Einen typischen Infrastrukturkorridor kann man sich im Prinzip so vorstellen: ein durchgehender Landstreifen von etwa 100 km Breite, in dessen Mitte ein Hauptverkehrsweg verläuft, beispielsweise eine Bahnmagistrale. Parallel zu der Bahnlinie entstehen Öl- und Gaspipelines, Strom- und Wasserleitungen, ggf. Bewässerungskanäle und Zuleitungen, Glasfaser-Kommunikationsleitungen usw. Damit sind schon die wichtigsten Voraussetzungen für verschiedene Wirtschaftszweige von Industrie, Bergbau und Landwirtschaft ebenso wie für den Städtebau in diesem Korridor geschaffen. Keine Region innerhalb des Korridors ist weiter als 50 km von den großen Verkehrsadern entfernt. Das macht es sehr einfach und kosteneffizient, nach und nach ein Netz von „Abzweigungen“ und „Kapillaren“ zu schaffen, das an die zentrale Verkehrsader angeschlossen ist und jeden Teil des Korridors mit Verkehrsanschlüssen, Energie, Wasser und Kommunikationsdienstleistungen versorgt, wie es die Entwicklung erfordert.

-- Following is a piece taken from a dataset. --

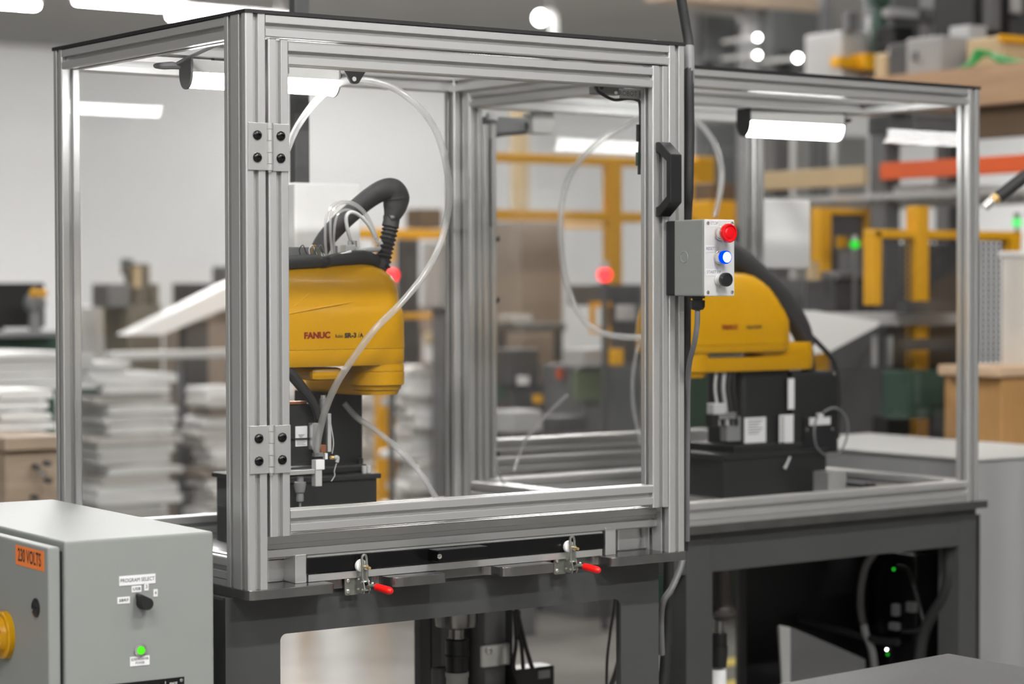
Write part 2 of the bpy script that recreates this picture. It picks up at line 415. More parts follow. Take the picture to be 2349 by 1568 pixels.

So bilden sich in diesem Korridor nach und nach städtische Zentren, bis eine „Perlenkette“ schöner Städte entsteht, umgeben von kleineren Städten und Dörfern mit Regionen intensiver Land-, Garten- und Forstwirtschaft sowie Erholungsgebieten. Einer der wirtschaftlichen Vorteile dieser Korridorentwicklung ist die gewaltige Effizienzsteigerung und ökonomische Ausstrahlung der Infrastrukturlinien selbst. Ein dichtes Netz von Bevölkerungszentren und landwirtschaftlichen und industriellen Aktivitäten entlang einer solchen Bahnmagistrale schafft einen wirtschaftlichen „Multiplikator“, und die Auslastung der Eisenbahn und der übrigen Infrastruktureinrichtungen erhöht sich stark.

Anders als beim Schiffs- oder Flugverkehr ermöglicht eine solche Landverbindung eine Entwicklung entlang der Strecke, im Gegensatz zu bloßen Inseln der Entwicklung, die durch teure Verkehrsverbindungen verbunden sind, die lediglich die Entfernungen überbrücken. Diese Bündelung der Verkehrs-, Energie-, Wasser-, Kommunikations- und sonstigen Infrastrukturanlagen entlang einer gegebenen Route schafft ideale Bedingungen für das Wachstum eines Bandes von intensiver Landwirtschaft, Industrie- und Bevölkerungszentren entlang der Strecke.

So erhält die Bahnstrecke von A nach B die Funktion eines riesigen „Förderbandes“, auf dem während des Transports von einem Ort zum anderen ein deutlicher Wertzuwachs entsteht. Die Bahnstrecke übernimmt damit viele Aufgaben, die früher die Binnenschiffahrtswege hatten, als sie die Ausbreitung der menschlichen Siedlung und Zivilisation in das Innere sonst schwer zugänglicher landeingeschlossener Regionen ermöglichten und eine lange Kette miteinander verbundener Industrie von der Küste ins Innere der Kontinente und zurück schufen. Die Infrastrukturkorridore entlang der „künstlichen Flüsse“ der Eisenbahnen und übrigen Verkehrswege schaffen praktisch eine höhere Plattform für die Entwicklung der Bevölkerung und des Territoriums, was den Wert der voneinander abhängigen wirtschaftlichen Aktivitäten darin vervielfacht, und als Resultat steigern sie sowohl die potentielle Produktivität der Bevölkerung entlang der Strecke als auch die potentielle Bevölkerungsdichte, die auf dem Territorium insgesamt versorgt werden kann.